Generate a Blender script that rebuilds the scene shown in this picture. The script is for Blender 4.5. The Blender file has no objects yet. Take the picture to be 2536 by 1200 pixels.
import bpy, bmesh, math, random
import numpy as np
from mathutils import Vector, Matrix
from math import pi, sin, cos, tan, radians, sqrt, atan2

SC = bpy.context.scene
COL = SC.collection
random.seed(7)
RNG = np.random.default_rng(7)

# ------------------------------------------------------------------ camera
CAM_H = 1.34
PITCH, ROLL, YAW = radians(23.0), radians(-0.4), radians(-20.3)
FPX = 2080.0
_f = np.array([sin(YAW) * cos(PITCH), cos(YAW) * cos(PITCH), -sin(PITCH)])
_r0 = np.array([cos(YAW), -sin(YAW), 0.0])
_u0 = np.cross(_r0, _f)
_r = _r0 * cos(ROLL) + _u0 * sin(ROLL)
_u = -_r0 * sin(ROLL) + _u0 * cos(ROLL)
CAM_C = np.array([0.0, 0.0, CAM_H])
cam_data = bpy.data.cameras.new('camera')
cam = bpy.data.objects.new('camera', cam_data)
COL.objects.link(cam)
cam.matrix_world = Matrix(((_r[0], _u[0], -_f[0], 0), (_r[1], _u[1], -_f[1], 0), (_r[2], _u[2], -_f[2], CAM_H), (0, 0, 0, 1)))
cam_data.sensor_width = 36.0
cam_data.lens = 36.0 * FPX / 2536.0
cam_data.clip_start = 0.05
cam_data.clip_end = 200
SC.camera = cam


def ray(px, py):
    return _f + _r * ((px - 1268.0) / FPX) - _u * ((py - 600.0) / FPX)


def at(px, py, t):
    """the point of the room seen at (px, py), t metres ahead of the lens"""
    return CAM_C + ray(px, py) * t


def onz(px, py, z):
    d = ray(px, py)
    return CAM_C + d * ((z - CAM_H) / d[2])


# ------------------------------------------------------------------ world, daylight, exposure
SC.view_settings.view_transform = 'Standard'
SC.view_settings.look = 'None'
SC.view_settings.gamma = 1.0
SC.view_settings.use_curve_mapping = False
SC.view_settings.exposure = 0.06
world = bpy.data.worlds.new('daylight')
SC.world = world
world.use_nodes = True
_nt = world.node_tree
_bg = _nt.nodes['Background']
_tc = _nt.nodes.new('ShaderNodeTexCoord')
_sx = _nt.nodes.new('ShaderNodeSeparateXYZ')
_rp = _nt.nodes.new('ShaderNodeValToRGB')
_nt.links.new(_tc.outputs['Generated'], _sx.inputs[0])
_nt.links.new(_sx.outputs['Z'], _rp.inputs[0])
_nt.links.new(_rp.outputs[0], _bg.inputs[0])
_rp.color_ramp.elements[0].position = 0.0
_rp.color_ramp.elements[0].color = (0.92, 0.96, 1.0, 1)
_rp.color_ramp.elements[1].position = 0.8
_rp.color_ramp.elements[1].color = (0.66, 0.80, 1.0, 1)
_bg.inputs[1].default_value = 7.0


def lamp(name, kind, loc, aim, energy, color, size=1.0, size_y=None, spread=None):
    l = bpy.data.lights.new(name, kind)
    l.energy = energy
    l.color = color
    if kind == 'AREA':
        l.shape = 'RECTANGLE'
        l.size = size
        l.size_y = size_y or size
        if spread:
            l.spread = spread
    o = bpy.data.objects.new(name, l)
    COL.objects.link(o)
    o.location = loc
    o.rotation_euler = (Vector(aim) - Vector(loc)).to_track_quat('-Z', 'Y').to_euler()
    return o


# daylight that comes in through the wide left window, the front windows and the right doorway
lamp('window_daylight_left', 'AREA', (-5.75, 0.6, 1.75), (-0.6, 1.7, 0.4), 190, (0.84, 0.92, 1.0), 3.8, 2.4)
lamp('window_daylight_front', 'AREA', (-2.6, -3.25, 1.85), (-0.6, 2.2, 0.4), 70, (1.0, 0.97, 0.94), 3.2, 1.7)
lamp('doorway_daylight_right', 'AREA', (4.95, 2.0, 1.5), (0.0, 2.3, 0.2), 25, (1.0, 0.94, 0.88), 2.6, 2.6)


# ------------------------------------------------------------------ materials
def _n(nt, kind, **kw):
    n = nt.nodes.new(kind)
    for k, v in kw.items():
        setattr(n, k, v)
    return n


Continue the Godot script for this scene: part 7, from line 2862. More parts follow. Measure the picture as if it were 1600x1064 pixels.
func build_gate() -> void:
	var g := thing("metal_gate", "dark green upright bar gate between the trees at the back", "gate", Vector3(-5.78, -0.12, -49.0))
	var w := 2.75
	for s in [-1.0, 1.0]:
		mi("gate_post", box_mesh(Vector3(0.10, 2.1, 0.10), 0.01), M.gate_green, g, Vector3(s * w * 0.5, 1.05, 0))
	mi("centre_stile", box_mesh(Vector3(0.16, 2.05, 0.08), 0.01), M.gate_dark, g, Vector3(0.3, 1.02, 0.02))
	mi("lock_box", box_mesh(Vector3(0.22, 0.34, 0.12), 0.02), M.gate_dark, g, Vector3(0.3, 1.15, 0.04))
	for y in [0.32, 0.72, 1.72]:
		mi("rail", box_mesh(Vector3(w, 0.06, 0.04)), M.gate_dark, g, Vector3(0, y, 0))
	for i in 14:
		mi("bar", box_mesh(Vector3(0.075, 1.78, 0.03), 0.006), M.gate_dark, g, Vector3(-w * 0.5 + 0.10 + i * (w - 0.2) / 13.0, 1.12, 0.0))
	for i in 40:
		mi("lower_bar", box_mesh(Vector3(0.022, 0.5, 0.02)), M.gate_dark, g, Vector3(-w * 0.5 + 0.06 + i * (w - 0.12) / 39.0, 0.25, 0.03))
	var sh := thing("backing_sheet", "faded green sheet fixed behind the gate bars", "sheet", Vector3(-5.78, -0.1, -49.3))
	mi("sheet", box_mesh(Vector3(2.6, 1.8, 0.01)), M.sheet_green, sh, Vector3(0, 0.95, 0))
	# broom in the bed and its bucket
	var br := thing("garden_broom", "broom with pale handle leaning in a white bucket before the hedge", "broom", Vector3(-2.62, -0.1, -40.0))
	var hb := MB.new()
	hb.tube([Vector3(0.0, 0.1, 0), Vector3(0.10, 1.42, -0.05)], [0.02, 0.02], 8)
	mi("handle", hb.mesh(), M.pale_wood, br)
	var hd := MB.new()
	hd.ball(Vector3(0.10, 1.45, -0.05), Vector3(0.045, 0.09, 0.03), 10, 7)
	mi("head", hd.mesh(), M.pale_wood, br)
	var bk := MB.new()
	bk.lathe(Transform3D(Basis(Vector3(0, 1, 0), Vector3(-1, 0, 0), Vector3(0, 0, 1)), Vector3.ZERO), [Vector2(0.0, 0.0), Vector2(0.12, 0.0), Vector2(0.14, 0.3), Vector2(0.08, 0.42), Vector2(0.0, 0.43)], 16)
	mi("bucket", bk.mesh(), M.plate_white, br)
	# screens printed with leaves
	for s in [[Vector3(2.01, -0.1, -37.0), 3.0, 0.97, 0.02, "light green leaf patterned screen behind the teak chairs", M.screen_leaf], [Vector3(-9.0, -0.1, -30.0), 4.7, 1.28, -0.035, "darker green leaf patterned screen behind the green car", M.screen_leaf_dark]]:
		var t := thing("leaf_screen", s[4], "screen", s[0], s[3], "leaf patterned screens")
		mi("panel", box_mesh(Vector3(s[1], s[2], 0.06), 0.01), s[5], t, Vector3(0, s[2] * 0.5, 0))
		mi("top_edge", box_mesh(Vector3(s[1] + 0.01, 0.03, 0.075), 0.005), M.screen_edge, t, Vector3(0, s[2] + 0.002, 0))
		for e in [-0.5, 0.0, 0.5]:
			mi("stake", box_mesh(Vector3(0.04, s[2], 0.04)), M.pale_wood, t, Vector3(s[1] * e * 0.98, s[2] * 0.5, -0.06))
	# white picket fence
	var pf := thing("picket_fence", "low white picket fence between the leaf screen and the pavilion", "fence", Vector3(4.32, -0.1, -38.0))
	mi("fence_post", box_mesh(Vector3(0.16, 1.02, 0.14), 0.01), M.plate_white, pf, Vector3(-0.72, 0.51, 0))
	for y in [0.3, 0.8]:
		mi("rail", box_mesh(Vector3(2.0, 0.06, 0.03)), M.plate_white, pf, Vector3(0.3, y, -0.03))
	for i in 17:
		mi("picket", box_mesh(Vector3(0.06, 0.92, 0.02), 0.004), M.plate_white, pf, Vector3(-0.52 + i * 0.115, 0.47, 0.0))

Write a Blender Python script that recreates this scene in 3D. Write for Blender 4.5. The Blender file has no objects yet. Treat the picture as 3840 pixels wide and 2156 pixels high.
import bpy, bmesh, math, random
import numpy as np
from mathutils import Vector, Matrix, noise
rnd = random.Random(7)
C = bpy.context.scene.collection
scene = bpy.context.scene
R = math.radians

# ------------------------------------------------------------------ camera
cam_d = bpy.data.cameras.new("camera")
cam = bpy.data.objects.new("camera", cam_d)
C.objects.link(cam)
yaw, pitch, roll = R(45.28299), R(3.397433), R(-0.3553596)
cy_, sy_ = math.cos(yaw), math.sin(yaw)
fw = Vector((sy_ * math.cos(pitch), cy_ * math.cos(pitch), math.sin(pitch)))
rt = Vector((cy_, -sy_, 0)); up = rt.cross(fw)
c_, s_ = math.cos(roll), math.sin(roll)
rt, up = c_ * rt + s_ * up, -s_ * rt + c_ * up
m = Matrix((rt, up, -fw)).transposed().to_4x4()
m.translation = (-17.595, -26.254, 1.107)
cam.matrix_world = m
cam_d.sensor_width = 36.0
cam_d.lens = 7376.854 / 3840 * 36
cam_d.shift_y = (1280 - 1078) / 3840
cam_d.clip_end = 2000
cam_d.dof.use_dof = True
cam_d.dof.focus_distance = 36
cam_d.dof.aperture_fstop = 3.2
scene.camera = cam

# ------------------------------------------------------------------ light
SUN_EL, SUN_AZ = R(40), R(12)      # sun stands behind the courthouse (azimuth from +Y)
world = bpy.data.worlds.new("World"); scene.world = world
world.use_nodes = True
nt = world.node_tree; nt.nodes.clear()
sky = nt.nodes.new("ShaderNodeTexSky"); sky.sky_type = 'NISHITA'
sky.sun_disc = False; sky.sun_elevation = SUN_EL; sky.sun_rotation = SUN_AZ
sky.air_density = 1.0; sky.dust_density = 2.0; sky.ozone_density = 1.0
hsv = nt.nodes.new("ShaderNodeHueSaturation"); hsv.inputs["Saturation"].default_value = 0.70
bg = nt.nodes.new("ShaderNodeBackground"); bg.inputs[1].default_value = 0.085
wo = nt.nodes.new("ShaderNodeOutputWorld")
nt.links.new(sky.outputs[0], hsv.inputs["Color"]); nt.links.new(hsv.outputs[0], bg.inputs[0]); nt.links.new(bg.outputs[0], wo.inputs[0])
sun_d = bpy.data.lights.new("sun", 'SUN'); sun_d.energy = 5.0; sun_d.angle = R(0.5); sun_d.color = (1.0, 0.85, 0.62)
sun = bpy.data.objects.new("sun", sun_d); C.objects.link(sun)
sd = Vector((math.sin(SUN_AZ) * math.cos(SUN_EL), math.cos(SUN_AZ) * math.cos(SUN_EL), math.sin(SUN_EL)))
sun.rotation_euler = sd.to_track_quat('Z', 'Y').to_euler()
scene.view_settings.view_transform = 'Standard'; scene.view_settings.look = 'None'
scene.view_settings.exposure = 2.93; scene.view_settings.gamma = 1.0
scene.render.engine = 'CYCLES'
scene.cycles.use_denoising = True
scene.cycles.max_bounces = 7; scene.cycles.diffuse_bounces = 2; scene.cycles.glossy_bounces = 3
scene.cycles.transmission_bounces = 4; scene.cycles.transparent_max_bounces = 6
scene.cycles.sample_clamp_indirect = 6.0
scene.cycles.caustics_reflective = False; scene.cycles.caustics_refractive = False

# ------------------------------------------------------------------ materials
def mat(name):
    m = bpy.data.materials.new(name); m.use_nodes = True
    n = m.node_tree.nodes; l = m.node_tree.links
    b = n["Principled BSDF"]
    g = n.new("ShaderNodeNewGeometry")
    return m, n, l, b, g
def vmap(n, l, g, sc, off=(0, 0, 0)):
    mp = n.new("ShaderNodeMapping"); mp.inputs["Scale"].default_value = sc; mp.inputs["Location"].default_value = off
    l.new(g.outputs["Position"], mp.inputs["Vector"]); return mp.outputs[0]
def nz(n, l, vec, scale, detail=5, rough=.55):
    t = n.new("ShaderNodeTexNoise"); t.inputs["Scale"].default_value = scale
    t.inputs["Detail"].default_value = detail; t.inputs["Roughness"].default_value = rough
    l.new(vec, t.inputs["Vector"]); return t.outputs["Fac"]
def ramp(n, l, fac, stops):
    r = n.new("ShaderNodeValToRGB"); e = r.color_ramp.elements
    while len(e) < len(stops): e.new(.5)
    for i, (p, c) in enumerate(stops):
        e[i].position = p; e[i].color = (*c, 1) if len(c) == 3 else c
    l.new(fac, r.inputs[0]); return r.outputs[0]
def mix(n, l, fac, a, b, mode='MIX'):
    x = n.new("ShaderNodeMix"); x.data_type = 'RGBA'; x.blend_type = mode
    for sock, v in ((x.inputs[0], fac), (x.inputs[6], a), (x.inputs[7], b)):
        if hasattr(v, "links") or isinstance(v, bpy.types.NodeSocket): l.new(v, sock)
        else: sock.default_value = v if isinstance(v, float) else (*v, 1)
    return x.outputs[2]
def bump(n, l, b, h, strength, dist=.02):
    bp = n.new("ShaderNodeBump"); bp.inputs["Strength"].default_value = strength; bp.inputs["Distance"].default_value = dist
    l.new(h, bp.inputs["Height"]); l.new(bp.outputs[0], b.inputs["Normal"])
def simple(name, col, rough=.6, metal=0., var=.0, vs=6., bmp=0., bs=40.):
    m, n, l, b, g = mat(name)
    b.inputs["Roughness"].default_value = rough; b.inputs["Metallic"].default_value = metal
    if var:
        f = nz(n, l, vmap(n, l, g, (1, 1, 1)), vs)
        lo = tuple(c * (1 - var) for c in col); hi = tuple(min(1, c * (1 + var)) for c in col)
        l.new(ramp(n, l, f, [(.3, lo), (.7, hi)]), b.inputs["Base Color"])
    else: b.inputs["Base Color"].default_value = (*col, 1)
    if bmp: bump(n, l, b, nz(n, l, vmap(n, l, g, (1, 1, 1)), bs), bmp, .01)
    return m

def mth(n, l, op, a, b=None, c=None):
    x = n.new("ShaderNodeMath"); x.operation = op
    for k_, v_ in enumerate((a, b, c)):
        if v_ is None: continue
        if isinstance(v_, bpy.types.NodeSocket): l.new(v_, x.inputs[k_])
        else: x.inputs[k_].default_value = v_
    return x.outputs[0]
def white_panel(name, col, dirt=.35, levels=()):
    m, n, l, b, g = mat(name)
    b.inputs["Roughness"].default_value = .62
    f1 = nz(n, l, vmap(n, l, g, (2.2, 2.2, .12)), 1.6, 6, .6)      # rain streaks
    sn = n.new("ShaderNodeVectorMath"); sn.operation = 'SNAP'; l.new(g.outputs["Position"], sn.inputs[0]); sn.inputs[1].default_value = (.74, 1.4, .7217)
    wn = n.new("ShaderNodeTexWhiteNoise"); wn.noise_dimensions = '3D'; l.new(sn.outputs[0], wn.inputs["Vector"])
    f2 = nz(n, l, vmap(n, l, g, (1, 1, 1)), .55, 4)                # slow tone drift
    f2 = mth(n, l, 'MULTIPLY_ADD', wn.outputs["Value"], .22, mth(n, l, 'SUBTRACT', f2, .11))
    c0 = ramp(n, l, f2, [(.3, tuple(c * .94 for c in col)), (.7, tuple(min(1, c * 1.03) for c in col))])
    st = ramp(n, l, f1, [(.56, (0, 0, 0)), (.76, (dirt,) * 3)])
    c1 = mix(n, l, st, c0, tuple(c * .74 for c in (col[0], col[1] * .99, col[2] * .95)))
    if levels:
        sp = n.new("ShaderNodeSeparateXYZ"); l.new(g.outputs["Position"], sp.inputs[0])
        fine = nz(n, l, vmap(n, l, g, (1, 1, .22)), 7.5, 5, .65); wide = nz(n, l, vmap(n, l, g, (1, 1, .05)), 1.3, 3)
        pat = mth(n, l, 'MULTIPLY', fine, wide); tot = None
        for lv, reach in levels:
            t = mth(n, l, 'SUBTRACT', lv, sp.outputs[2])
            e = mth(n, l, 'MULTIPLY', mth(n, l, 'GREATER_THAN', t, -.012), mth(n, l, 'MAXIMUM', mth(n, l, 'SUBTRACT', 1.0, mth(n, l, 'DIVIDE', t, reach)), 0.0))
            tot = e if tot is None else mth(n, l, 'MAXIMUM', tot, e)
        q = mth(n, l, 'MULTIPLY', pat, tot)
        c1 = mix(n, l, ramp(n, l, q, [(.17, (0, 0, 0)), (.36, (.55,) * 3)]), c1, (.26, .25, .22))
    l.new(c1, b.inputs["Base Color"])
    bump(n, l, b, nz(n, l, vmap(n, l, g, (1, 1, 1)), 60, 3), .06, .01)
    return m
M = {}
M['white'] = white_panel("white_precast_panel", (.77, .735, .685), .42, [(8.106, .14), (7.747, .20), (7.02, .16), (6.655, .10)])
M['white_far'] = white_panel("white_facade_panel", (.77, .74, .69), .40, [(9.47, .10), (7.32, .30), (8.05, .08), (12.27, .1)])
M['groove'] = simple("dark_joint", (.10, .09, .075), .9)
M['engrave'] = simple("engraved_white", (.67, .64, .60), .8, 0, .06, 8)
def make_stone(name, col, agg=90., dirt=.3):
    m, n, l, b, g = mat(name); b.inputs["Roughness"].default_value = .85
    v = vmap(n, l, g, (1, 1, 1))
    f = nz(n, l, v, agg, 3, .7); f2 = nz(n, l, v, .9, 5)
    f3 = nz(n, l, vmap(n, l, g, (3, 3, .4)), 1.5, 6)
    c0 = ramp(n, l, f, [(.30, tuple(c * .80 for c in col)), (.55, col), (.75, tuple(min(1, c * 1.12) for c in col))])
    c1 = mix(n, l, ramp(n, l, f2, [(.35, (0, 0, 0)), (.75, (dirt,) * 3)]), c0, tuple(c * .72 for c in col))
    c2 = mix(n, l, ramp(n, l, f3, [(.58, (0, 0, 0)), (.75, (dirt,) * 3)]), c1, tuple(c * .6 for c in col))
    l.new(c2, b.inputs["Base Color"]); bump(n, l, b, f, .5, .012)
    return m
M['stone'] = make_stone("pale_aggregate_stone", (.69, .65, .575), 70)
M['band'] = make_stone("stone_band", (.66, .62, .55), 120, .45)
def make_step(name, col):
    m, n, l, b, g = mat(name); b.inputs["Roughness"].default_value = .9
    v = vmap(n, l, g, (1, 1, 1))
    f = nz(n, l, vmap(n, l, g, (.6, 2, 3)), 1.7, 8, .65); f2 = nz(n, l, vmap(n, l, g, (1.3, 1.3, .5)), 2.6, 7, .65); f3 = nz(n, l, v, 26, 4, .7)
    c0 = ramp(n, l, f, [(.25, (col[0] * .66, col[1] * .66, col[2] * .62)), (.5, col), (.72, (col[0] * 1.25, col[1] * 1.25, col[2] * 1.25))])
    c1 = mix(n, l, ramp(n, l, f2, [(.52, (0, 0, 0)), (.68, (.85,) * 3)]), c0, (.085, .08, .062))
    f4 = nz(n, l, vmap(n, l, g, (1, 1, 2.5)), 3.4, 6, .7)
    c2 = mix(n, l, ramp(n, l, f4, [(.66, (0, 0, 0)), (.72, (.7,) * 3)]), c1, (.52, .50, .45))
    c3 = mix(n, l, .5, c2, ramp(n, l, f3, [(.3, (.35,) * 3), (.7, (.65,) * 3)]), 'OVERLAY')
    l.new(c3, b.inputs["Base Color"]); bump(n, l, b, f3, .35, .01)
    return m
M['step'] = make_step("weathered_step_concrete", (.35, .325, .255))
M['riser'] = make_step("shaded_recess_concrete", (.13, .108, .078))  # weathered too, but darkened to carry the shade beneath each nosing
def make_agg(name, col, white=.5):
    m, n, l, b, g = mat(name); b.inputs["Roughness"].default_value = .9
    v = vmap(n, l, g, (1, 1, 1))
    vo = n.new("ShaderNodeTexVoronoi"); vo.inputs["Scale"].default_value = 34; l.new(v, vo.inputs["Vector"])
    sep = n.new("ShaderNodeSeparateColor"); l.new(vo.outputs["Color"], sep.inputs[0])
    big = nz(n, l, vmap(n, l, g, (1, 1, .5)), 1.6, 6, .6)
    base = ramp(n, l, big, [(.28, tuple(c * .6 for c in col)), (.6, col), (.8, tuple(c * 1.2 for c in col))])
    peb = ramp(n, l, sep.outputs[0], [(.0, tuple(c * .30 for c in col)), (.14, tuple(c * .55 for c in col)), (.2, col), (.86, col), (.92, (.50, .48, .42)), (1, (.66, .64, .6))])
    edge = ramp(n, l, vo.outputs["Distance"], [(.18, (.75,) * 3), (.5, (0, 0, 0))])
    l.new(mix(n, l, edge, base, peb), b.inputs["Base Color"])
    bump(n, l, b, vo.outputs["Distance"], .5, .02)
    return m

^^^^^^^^

TASK DESCRIPTION
Up to and including the line with "RNG = np.random.default_rng(7)", repeat the entries exactly, beginning at their first line.

TASK RESPONSE
Generate a Blender script that rebuilds the scene shown in this picture. The script is for Blender 4.5. The Blender file has no objects yet. Take the picture to be 2536 by 1200 pixels.
import bpy, bmesh, math, random
import numpy as np
from mathutils import Vector, Matrix
from math import pi, sin, cos, tan, radians, sqrt, atan2

SC = bpy.context.scene
COL = SC.collection
random.seed(7)
RNG = np.random.default_rng(7)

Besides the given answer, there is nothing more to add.